— Request —
The entries that follow should be written out exactly.

(Items from a dataset)

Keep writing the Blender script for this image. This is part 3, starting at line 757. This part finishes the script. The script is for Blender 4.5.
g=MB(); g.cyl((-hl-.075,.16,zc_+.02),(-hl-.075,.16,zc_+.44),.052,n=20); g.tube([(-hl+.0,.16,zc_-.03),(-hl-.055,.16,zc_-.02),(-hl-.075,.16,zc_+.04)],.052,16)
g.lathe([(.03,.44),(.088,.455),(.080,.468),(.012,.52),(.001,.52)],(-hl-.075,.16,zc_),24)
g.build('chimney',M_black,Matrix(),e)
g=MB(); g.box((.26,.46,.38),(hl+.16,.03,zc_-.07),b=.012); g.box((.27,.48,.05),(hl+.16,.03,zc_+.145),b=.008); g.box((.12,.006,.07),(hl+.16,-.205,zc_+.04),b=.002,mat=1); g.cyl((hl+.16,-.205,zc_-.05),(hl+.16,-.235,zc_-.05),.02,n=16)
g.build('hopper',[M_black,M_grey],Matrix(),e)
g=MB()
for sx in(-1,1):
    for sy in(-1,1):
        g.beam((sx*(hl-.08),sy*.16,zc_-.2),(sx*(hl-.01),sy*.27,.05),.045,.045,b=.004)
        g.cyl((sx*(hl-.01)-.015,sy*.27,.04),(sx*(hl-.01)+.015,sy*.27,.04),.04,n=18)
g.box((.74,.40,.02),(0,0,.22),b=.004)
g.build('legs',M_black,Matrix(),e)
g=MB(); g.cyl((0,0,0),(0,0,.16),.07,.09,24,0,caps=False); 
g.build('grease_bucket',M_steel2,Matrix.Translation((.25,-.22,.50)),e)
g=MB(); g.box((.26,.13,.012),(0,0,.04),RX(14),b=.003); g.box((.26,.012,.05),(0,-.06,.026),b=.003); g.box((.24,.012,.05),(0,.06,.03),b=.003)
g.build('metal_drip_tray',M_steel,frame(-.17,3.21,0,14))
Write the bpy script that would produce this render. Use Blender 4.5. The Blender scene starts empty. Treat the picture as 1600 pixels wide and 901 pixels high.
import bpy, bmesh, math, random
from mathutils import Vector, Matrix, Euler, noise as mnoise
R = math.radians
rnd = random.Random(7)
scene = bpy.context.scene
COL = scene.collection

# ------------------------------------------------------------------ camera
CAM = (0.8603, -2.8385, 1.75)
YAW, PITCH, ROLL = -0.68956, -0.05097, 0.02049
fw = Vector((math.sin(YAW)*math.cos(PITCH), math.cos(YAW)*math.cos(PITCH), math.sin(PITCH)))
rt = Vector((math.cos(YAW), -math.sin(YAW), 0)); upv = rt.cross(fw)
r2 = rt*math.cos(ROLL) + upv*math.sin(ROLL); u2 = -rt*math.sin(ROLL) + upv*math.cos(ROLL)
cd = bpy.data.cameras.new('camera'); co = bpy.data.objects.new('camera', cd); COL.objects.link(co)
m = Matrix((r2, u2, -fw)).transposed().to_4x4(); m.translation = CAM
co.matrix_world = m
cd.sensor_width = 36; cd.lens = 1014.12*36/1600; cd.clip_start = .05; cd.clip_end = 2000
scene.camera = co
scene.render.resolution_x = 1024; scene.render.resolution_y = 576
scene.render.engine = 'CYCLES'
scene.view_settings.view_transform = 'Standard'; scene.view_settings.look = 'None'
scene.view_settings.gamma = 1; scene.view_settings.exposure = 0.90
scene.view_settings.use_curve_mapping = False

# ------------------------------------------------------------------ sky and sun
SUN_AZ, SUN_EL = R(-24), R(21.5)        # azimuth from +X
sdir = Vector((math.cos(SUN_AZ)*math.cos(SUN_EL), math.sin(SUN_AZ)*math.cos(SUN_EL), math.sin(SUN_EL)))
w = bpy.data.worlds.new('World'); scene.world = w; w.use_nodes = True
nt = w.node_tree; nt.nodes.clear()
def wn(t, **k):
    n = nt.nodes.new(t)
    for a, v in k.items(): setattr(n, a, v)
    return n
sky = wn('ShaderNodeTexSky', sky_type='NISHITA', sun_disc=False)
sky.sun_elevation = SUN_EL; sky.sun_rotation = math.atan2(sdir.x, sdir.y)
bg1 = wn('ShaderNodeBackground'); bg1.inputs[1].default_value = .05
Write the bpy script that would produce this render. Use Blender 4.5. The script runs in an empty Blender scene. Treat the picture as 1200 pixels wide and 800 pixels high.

— Correct answer —
Keep writing the Blender script for this image. This is part 3, starting at line 757. This part finishes the script. The script is for Blender 4.5.
g=MB(); g.cyl((-hl-.075,.16,zc_+.02),(-hl-.075,.16,zc_+.44),.052,n=20); g.tube([(-hl+.0,.16,zc_-.03),(-hl-.055,.16,zc_-.02),(-hl-.075,.16,zc_+.04)],.052,16)
g.lathe([(.03,.44),(.088,.455),(.080,.468),(.012,.52),(.001,.52)],(-hl-.075,.16,zc_),24)
g.build('chimney',M_black,Matrix(),e)
g=MB(); g.box((.26,.46,.38),(hl+.16,.03,zc_-.07),b=.012); g.box((.27,.48,.05),(hl+.16,.03,zc_+.145),b=.008); g.box((.12,.006,.07),(hl+.16,-.205,zc_+.04),b=.002,mat=1); g.cyl((hl+.16,-.205,zc_-.05),(hl+.16,-.235,zc_-.05),.02,n=16)
g.build('hopper',[M_black,M_grey],Matrix(),e)
g=MB()
for sx in(-1,1):
    for sy in(-1,1):
        g.beam((sx*(hl-.08),sy*.16,zc_-.2),(sx*(hl-.01),sy*.27,.05),.045,.045,b=.004)
        g.cyl((sx*(hl-.01)-.015,sy*.27,.04),(sx*(hl-.01)+.015,sy*.27,.04),.04,n=18)
g.box((.74,.40,.02),(0,0,.22),b=.004)
g.build('legs',M_black,Matrix(),e)
g=MB(); g.cyl((0,0,0),(0,0,.16),.07,.09,24,0,caps=False); 
g.build('grease_bucket',M_steel2,Matrix.Translation((.25,-.22,.50)),e)
g=MB(); g.box((.26,.13,.012),(0,0,.04),RX(14),b=.003); g.box((.26,.012,.05),(0,-.06,.026),b=.003); g.box((.24,.012,.05),(0,.06,.03),b=.003)
g.build('metal_drip_tray',M_steel,frame(-.17,3.21,0,14))
Write the bpy script that would produce this render. Use Blender 4.5. The Blender scene starts empty. Treat the picture as 1600 pixels wide and 901 pixels high.
import bpy, bmesh, math, random
from mathutils import Vector, Matrix, Euler, noise as mnoise
R = math.radians
rnd = random.Random(7)
scene = bpy.context.scene
COL = scene.collection

# ------------------------------------------------------------------ camera
CAM = (0.8603, -2.8385, 1.75)
YAW, PITCH, ROLL = -0.68956, -0.05097, 0.02049
fw = Vector((math.sin(YAW)*math.cos(PITCH), math.cos(YAW)*math.cos(PITCH), math.sin(PITCH)))
rt = Vector((math.cos(YAW), -math.sin(YAW), 0)); upv = rt.cross(fw)
r2 = rt*math.cos(ROLL) + upv*math.sin(ROLL); u2 = -rt*math.sin(ROLL) + upv*math.cos(ROLL)
cd = bpy.data.cameras.new('camera'); co = bpy.data.objects.new('camera', cd); COL.objects.link(co)
m = Matrix((r2, u2, -fw)).transposed().to_4x4(); m.translation = CAM
co.matrix_world = m
cd.sensor_width = 36; cd.lens = 1014.12*36/1600; cd.clip_start = .05; cd.clip_end = 2000
scene.camera = co
scene.render.resolution_x = 1024; scene.render.resolution_y = 576
scene.render.engine = 'CYCLES'
scene.view_settings.view_transform = 'Standard'; scene.view_settings.look = 'None'
scene.view_settings.gamma = 1; scene.view_settings.exposure = 0.90
scene.view_settings.use_curve_mapping = False

# ------------------------------------------------------------------ sky and sun
SUN_AZ, SUN_EL = R(-24), R(21.5)        # azimuth from +X
sdir = Vector((math.cos(SUN_AZ)*math.cos(SUN_EL), math.sin(SUN_AZ)*math.cos(SUN_EL), math.sin(SUN_EL)))
w = bpy.data.worlds.new('World'); scene.world = w; w.use_nodes = True
nt = w.node_tree; nt.nodes.clear()
def wn(t, **k):
    n = nt.nodes.new(t)
    for a, v in k.items(): setattr(n, a, v)
    return n
sky = wn('ShaderNodeTexSky', sky_type='NISHITA', sun_disc=False)
sky.sun_elevation = SUN_EL; sky.sun_rotation = math.atan2(sdir.x, sdir.y)
bg1 = wn('ShaderNodeBackground'); bg1.inputs[1].default_value = .05
Write the bpy script that would produce this render. Use Blender 4.5. The script runs in an empty Blender scene. Treat the picture as 1200 pixels wide and 800 pixels high.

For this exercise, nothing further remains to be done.